In the most bullish sentiment seen in two years, the latest Bank of America’s Fund Manager Survey (FMS) shows a significant shift in investor behavior and market outlook.

US stocks and the tech sector, in particular, have seen the highest allocation since November 2021 and August 2020, respectively. This shift has led to reduced allocations in cash, commodities, emerging markets, defensive stocks, and energy stocks—the latter reaching its lowest point since December 2020.

Cash levels among investors have dropped to 4.2% from 4.8%, signaling an increased appetite for risk as global growth expectations soar to their highest in two years.

This surge in optimism has led investors to heavily invest in US technology stocks, pushing the Bank of America Bull & Bear Indicator to 6.8, indicating that investor positioning may now pose a challenge for risk assets.

For the first time since April 2022, the fear of an impending recession has subsided among investors. Optimism about global growth has reached levels not seen since February 2022, with a net -25% of investors feeling positive.

When asked about the economic trajectory for this year, two-thirds of investors anticipate a “soft landing,” one-fifth believe there will be “no landing,” and only a tenth foresee a “hard landing,” according to analysts at BofA.

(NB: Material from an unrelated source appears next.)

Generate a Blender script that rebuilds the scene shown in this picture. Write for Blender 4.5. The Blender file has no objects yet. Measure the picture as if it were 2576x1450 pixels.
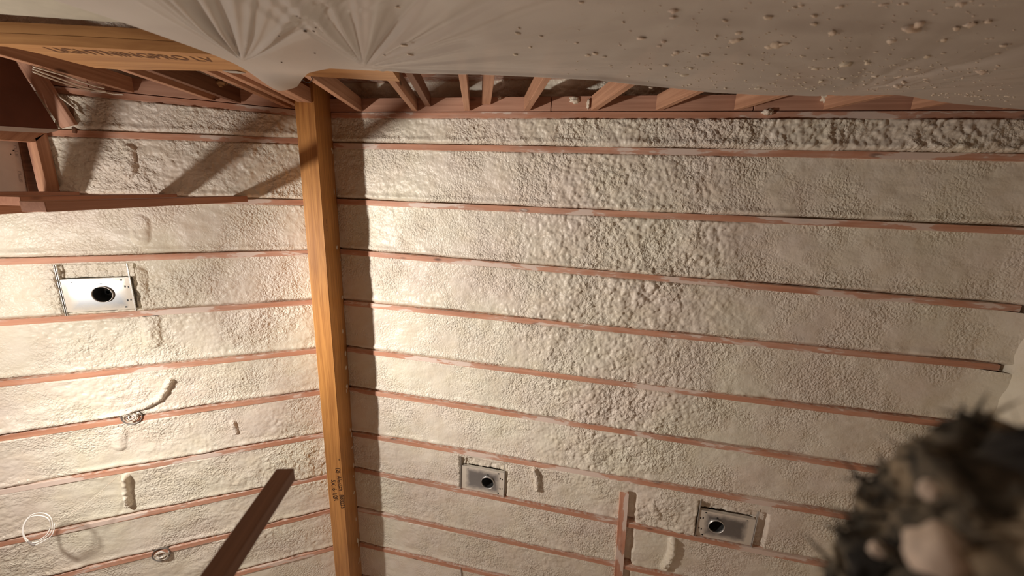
import bpy, bmesh, math, random
import numpy as np
from mathutils import Vector, Matrix
random.seed(5)
sc = bpy.context.scene
COL = sc.collection

# ------------------------------------------------------------------ camera, world, light, exposure
H = 4.77236          # height of the ridge line of the rafter undersides
T = 0.30677          # roof pitch (rise over run)
FPX = 997.686
CAM = Vector((1.14891, 0.68527, 1.5))
def _rot(rx, ry, rz):
    cx, sx, cy, sy, cz, sz = math.cos(rx), math.sin(rx), math.cos(ry), math.sin(ry), math.cos(rz), math.sin(rz)
    Rx = np.array([[1,0,0],[0,cx,-sx],[0,sx,cx]]); Ry = np.array([[cy,0,sy],[0,1,0],[-sy,0,cy]]); Rz = np.array([[cz,-sz,0],[sz,cz,0],[0,0,1]])
    return Rz@Ry@Rx
M3 = _rot(.2407, -.09129, .01527)       # rows: image right, image down, forward
cd = bpy.data.cameras.new('camera'); cam = bpy.data.objects.new('camera', cd); COL.objects.link(cam)
cd.sensor_width = 36; cd.sensor_fit = 'HORIZONTAL'; cd.lens = 36*FPX/2576; cd.clip_start = .02
cd.dof.use_dof = True; cd.dof.focus_distance = 2.9; cd.dof.aperture_fstop = cd.lens/7.0
mw = Matrix.Identity(4)
for i in range(3):
    mw[i][0] = M3[0][i]; mw[i][1] = -M3[1][i]; mw[i][2] = -M3[2][i]; mw[i][3] = CAM[i]
cam.matrix_world = mw
sc.camera = cam

wd = bpy.data.worlds.new('world'); sc.world = wd; wd.use_nodes = True
wd.node_tree.nodes['Background'].inputs[0].default_value = (.9, .6, .42, 1)
wd.node_tree.nodes['Background'].inputs[1].default_value = .006

LP = Vector((-1.655, 1.45, 2.92))
def lamp(name, kind, loc, energy, color, **kw):
    l = bpy.data.lights.new(name, kind); l.energy = energy; l.color = color
    for k, v in kw.items(): setattr(l, k, v)
    o = bpy.data.objects.new(name, l); o.location = loc; COL.objects.link(o); return o
WARM = (1.0, .92, .84)
lamp('work_light', 'POINT', LP, 84, WARM, shadow_soft_size=.07)
lamp('fill_light', 'POINT', (.9, 2.9, .9), 17, (1, .66, .46), shadow_soft_size=.35)  # added fill for the shaded foam; stands for no actual lamp
# the same work light's beam, turned towards the far slope
tw = lamp('work_light_beam', 'SPOT', LP, 180, WARM, shadow_soft_size=.07, spot_size=math.radians(115), spot_blend=1.0)
tw.rotation_euler = (Vector((-.1, 3.9, 4.2))-LP).to_track_quat('-Z', 'Y').to_euler()

tw2 = lamp('work_light_side_beam', 'SPOT', LP, 340, WARM, shadow_soft_size=.07, spot_size=math.radians(72), spot_blend=1.0)
tw2.rotation_euler = (Vector((1.45, 1.45, 4.5))-LP).to_track_quat('-Z', 'Y').to_euler()

sc.view_settings.view_transform = 'Standard'; sc.view_settings.look = 'None'
sc.view_settings.gamma = 1; sc.view_settings.exposure = 0.0
sc.view_settings.use_curve_mapping = False
sc.cycles.diffuse_bounces = 6

# ------------------------------------------------------------------ geometry helpers
def ray(u, v): return Vector((M3.T @ np.array([(u-1288)/FPX, (v-725)/FPX, 1.0])).tolist())
def hit(u, v, n, c):
    d = ray(u, v); n = Vector(n); return CAM + d*((c-n.dot(CAM))/n.dot(d))
def sr(u, v, o=0): return hit(u, v, (T, 0, 1), H+o)
def sl(u, v, o=0): return hit(u, v, (-T, 0, 1), H+o)
NR = Vector((T, 0, 1)).normalized(); NL = Vector((-T, 0, 1)).normalized()   # upward normals of the two slopes
DR = Vector((1, 0, -T)).normalized(); DL = Vector((-1, 0, -T)).normalized()
def slope_pt(side, x, y, o=0):       # o: distance above the rafter undersides
    n = NR if side > 0 else NL
    return Vector((x, y, H-T*abs(x))) + n*o

def tag(o, label=None, cat=None, group=None, kind=None):
    if label: o['label'] = label
    if cat: o['category'] = cat
    if group: o['group'] = group
    if kind: o['kind'] = kind
    return o
def link(name, me, mat, parent=None, mtx=None, smooth=False):
    o = bpy.data.objects.new(name, me); COL.objects.link(o)
    if mat: me.materials.append(mat)
    if smooth: me.polygons.foreach_set('use_smooth', [True]*len(me.polygons))
    if mtx is not None: o.matrix_world = mtx
    if parent:
        o.parent = parent; o.matrix_parent_inverse = parent.matrix_world.inverted()
    return o
def empty(name, loc):
    o = bpy.data.objects.new(name, None); o.empty_display_size = .05; COL.objects.link(o)
    o.matrix_world = Matrix.Translation(loc); return o
def frame(origin, ax, up):           # local x along ax, local z along up
    x = Vector(ax).normalized(); z = Vector(up); z = (z - x*z.dot(x)).normalized(); y = z.cross(x)
    m = Matrix.Identity(4)
    for i in range(3): m[i][0] = x[i]; m[i][1] = y[i]; m[i][2] = z[i]; m[i][3] = origin[i]
    return m
def box_me(name, dx, dy, dz, bev=.002, off=(0, 0, 0)):
    bm = bmesh.new(); bmesh.ops.create_cube(bm, size=1)
    for v in bm.verts: v.co = Vector((v.co.x*dx+off[0], v.co.y*dy+off[1], v.co.z*dz+off[2]))
    if bev: bmesh.ops.bevel(bm, geom=bm.edges[:], offset=bev, segments=1, affect='EDGES')
    me = bpy.data.meshes.new(name); bm.to_mesh(me); bm.free(); return me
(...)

The catalyst behind this optimism seems to be the expectation of lower interest rates. Only a small fraction of investors expect short-term rates to rise, and a mere 7% foresee higher inflation rates.

A vast majority, 85%, predict a steepening yield curve, and a record 46% of respondents view fiscal policy as overly stimulative.

In terms of trading trends, the “long Magnificent 7” trade has become the most crowded since the “long US dollar” stance in October 2022, marking a significant inflection point.

Meanwhile, “short China stocks” ranks as the second most crowded trade, with a quarter of investors advocating a structural underweight position in China.

For those considering contrarian trades, positions vary based on economic expectations: a “hard landing” scenario suggests going long on cash, defensives, and shorting US/Japan and tech stocks, while a “no landing” outlook favors long positions in commodities, energy, the US dollar, and shorting bonds.